In summary, the building design categories and equations of
city design produce shelter capacity / intensity options defined by the values
entered in their design specification templates. The gross building area options
produced have been generically referred to as building mass options. The massing ratios of shelter capacity,
intensity, and activity adopted for every buildable acre in a city represent its
recipe for economic stability. I have mentioned these in my previous essay and
will avoid repetition here.
The organization of massing ratios has been variously
referred to as urban design, place-making, urban texture, urban composition,
landscape architecture, site planning, architecture, and so on. For the most
part, these terms have been land owner focused, project-oriented, and concerned
with initial construction cost and profit potential. Public revenue has been a
remote or nonexistent consideration.
THE MOVEMENT DIVISION
I’ve referred to movement in all its forms as a division of
the Rural and Urban phyla of the Built Domain. It serves the Shelter Division. I
am not referring to movement systems that connect these domains and cannot help
traversing the Natural Domain.
Movement systems have served as a framework for the color
identification of land use categories in master plans. I’ll have to admit that I
have always wondered about the justification for the land use quantities and
intensities proposed for these activities, since inadequate economic contribution
over time can often prompt requests for annexation and/or redevelopment as
city expenses and populations increase.
A master plan often focuses on its movement pattern. The pattern
serves as a guide for the land use allocation of shelter capacity, intensity,
and activity based on concepts of compatibility, but these are concepts that
have often contributed to budget deficiencies and sprawl.
Movement systems have been encouraged to penetrate
agriculture and the Natural Domain to serve growing populations. This has had
to occur before the land use quantities required for shelter capacity,
activity, intensity, economic stability, and quality of life within a limited
Built Domain could be accurately predicted. Sprawl has been an inevitable symbol
of the lag between civil engineering and city design leadership.
The mathematical foundation for measurement, evaluation,
prediction, knowledge accumulation, and leadership of the Shelter Division has
had to depend on instinct, intuition, talent, and opinion. The result has been
an attempt to respond to market demand without an adequate frame of reference.
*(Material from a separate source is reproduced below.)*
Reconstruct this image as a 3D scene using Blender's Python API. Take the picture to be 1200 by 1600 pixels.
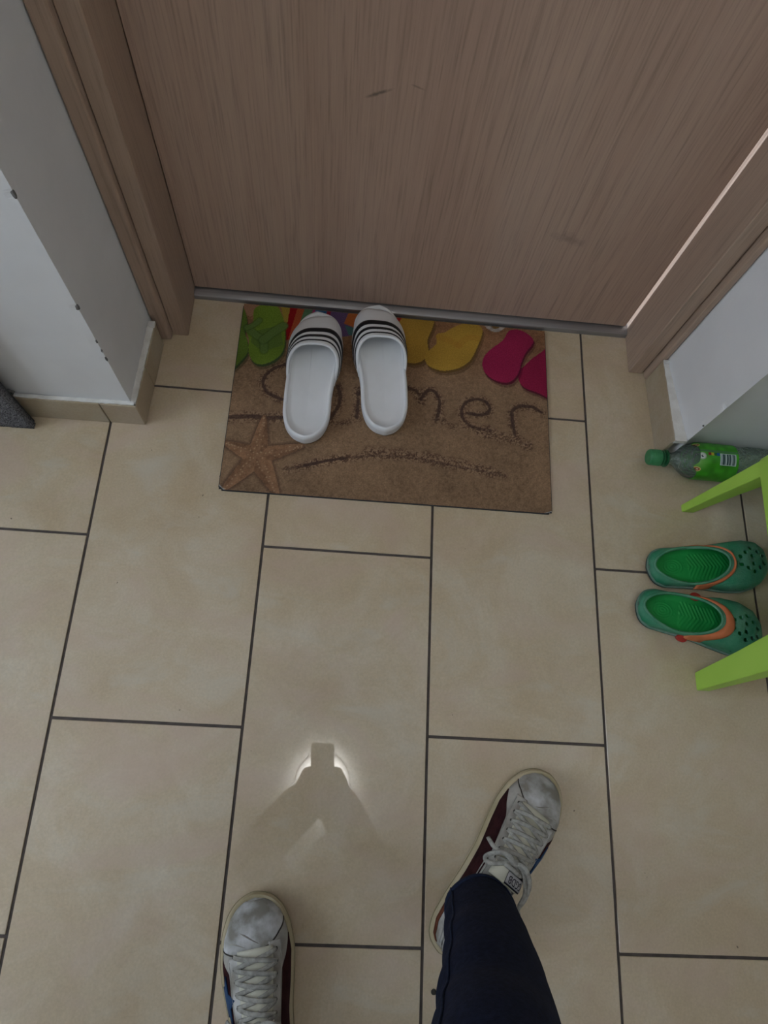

The result has often been sprawl. Redevelopment has rarely been accepted as a
reasonable alternative when agriculture and the Natural Domain are not available
for annexation. In this case, decline becomes a greater possibility.
THE OPEN SPACE DIVISION
I’ve referred to public and institutional open space in all
its forms as a division of the Rural and Urban Phyla of the Built Domain, and
as another essential artery supporting life in this abstract world. Unfortunately,
it has often become pockets of relief and an expression of charity. Its role as
a vital artery providing life support to the populations of both the Natural
and Built Domains at all levels of scale remains to be acknowledged with a
scope that can make the difference.
THE LIFE SUPPORT DIVISION
I will continue to refer to this division as an artery. It
includes all above and below ground services required to serve the power and
utility demands of the other divisions in the Built Domain. I am not referring
to the methods of acquisition and production of energy currently under great
scrutiny in the Natural Domain. I am only including it as an essential division
of the Built Domain that has great significance and deserves adequate
correlation within the urban pattern, texture, and composition being considered
within a limited Built Domain.
CONCLUSION
Private sector special interest cannot be expected to plan
or predict the public interest in adequate revenue and quality of life within
limited areas; or the extent of the Natural Domain that must be protected as our
source of life. The health, safety and welfare of a population remains an issue,
however. The dimensions of concern have simply expanded and the leadership
language required must improve in response.